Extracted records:
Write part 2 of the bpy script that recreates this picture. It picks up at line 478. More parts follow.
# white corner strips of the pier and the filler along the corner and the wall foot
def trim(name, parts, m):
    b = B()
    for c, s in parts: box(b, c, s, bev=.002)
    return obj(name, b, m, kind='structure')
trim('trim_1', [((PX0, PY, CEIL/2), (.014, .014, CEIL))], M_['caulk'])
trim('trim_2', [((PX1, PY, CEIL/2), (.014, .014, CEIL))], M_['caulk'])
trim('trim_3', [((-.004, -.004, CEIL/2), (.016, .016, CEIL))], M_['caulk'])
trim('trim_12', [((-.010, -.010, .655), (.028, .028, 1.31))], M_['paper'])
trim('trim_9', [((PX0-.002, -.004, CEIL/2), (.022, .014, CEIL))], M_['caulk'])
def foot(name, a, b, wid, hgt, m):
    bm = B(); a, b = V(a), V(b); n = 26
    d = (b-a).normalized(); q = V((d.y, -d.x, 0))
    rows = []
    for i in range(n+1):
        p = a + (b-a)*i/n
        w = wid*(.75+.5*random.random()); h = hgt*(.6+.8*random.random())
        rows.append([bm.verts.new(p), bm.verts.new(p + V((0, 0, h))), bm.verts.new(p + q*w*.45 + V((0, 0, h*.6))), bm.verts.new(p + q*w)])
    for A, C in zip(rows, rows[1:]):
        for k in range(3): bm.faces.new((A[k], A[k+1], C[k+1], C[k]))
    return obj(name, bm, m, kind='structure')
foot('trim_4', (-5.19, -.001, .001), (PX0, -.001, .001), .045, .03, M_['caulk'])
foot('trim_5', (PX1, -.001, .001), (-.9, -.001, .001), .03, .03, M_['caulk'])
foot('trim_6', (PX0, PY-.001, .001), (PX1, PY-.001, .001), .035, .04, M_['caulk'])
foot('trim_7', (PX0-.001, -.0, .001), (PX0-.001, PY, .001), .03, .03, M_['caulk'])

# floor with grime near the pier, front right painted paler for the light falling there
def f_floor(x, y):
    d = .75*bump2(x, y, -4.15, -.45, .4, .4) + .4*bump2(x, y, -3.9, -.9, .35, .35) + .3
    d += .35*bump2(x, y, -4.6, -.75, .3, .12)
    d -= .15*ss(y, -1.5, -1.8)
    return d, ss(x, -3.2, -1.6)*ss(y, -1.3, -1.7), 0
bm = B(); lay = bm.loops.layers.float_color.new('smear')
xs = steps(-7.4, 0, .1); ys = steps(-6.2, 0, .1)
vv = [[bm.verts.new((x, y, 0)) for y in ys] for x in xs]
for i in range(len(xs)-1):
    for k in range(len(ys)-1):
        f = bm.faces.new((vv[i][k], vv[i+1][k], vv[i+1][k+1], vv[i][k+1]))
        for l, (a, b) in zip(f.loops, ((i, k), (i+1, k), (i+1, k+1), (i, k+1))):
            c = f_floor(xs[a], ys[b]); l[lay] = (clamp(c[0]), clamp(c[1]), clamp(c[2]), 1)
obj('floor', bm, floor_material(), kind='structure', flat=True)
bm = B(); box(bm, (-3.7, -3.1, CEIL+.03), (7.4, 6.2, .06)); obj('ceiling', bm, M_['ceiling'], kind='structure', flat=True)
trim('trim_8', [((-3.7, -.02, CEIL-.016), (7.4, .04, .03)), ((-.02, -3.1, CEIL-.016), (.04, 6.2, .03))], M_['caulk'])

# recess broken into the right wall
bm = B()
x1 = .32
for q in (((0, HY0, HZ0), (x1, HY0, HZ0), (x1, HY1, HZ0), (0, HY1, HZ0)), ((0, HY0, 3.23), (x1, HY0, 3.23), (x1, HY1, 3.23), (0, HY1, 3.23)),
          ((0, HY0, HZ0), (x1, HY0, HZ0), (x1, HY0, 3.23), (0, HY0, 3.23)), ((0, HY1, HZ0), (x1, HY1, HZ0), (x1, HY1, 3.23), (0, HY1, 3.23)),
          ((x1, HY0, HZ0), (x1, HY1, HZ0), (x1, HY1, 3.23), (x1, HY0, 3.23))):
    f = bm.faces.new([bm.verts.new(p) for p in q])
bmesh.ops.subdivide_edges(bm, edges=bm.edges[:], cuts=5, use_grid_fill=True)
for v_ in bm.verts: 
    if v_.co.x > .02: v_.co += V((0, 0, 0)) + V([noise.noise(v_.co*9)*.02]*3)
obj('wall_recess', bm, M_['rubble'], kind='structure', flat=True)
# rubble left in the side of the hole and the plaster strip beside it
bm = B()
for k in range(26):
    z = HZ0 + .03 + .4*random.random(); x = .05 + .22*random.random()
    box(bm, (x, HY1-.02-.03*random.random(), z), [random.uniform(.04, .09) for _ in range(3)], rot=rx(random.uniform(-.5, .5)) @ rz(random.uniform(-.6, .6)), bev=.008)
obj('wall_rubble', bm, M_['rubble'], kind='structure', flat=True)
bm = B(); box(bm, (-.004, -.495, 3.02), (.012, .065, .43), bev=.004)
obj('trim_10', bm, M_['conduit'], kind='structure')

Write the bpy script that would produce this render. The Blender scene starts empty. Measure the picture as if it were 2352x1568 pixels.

- **Written instruction**: From the data, list each line in which the string "picture" appears.

- **Response to the task**:
Write part 2 of the bpy script that recreates this picture. It picks up at line 478. More parts follow.
Write the bpy script that would produce this render. The Blender scene starts empty. Measure the picture as if it were 2352x1568 pixels.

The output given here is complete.